— Dataset section —
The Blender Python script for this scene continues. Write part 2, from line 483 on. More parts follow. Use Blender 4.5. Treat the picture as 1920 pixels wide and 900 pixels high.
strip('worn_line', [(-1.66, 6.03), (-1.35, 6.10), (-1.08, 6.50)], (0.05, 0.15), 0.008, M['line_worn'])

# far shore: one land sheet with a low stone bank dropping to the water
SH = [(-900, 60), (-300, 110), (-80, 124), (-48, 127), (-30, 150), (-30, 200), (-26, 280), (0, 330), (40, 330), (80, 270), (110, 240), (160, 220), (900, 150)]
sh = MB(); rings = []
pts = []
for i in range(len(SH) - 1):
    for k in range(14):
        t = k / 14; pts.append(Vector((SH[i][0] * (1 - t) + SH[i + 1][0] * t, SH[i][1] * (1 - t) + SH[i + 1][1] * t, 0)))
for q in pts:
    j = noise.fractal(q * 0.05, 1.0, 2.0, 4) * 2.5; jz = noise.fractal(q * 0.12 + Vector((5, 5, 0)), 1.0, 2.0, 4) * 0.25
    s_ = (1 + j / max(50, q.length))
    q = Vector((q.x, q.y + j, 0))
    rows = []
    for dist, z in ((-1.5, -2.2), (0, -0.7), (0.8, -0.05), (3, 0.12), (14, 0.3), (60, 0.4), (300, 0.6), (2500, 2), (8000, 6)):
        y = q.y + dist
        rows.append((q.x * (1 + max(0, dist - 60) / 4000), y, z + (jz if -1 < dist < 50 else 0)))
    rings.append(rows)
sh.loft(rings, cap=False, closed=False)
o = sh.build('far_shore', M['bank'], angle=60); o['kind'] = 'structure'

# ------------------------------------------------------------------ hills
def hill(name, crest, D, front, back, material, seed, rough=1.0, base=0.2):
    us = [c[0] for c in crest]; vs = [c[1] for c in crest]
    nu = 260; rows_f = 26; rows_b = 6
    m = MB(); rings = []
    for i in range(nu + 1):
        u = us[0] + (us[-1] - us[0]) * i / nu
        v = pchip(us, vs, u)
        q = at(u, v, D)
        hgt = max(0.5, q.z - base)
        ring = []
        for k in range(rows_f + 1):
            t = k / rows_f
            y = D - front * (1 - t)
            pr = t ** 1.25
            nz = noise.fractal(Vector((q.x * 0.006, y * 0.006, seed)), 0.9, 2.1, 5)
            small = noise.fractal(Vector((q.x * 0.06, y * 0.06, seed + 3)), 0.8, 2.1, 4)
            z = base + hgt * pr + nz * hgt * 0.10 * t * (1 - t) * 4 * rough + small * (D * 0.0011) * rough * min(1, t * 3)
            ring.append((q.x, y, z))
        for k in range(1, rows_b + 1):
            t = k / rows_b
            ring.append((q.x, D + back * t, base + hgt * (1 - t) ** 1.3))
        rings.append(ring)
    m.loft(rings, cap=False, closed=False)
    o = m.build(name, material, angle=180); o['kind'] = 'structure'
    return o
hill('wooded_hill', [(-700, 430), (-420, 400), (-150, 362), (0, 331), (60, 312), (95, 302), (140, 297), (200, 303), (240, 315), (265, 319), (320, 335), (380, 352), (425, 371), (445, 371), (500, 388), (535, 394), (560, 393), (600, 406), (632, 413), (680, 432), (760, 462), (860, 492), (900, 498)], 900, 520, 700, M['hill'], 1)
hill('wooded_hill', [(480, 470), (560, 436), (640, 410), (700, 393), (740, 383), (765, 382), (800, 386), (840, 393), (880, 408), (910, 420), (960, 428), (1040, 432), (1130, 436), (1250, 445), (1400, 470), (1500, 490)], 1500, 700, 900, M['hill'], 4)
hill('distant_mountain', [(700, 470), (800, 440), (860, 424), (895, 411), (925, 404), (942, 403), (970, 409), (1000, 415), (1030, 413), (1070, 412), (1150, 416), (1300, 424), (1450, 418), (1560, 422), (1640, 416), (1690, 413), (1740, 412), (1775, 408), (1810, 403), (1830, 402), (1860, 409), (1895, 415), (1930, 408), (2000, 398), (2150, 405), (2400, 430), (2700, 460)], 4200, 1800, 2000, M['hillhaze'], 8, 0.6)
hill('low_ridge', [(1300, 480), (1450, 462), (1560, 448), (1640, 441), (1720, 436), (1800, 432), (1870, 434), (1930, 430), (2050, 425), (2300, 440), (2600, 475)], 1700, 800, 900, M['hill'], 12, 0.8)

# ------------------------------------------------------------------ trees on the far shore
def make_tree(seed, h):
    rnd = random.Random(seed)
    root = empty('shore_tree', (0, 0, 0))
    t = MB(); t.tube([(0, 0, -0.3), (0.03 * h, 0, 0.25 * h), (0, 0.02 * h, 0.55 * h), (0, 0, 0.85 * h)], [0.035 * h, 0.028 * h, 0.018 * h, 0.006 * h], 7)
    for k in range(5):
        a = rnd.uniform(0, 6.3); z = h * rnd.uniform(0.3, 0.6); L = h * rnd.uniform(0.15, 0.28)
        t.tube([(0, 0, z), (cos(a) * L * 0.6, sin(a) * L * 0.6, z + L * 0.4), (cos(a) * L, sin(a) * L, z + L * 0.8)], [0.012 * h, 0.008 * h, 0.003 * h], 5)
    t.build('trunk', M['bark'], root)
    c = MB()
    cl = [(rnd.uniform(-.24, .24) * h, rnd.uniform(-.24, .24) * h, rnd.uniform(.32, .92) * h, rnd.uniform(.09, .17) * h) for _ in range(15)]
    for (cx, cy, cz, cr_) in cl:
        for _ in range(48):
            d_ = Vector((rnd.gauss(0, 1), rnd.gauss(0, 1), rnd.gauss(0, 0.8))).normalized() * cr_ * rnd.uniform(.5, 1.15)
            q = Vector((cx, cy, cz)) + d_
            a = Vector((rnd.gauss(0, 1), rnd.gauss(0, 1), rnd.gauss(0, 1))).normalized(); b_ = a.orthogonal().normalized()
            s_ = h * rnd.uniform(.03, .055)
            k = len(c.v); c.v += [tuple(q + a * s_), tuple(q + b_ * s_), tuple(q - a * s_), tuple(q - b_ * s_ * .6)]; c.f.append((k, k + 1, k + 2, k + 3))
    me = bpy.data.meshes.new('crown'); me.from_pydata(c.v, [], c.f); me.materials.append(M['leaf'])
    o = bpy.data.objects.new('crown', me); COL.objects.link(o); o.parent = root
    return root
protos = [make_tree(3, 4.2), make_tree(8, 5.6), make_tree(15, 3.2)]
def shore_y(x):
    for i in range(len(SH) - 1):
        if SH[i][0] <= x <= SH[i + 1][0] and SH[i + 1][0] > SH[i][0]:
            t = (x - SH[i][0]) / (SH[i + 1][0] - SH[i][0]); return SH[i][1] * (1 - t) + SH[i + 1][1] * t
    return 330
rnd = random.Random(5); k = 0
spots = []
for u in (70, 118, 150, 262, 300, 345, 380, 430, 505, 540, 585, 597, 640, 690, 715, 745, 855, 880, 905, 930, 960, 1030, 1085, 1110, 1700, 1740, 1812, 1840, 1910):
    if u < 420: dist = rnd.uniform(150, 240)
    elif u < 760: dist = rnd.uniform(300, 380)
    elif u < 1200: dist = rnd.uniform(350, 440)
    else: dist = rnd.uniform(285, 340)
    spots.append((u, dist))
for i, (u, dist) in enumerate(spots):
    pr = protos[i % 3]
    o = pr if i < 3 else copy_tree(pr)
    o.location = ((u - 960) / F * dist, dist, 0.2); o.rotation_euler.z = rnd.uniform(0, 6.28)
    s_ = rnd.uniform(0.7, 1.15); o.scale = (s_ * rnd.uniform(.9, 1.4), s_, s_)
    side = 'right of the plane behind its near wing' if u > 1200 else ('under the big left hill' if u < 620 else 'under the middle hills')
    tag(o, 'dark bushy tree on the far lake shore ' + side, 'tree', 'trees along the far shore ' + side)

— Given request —
Quote exactly the opening line of the material above and every line after it, up to and including the line that contains "0.15), 0.008, M['line_worn'])".

— Response to the task —
The Blender Python script for this scene continues. Write part 2, from line 483 on. More parts follow. Use Blender 4.5. Treat the picture as 1920 pixels wide and 900 pixels high.
strip('worn_line', [(-1.66, 6.03), (-1.35, 6.10), (-1.08, 6.50)], (0.05, 0.15), 0.008, M['line_worn'])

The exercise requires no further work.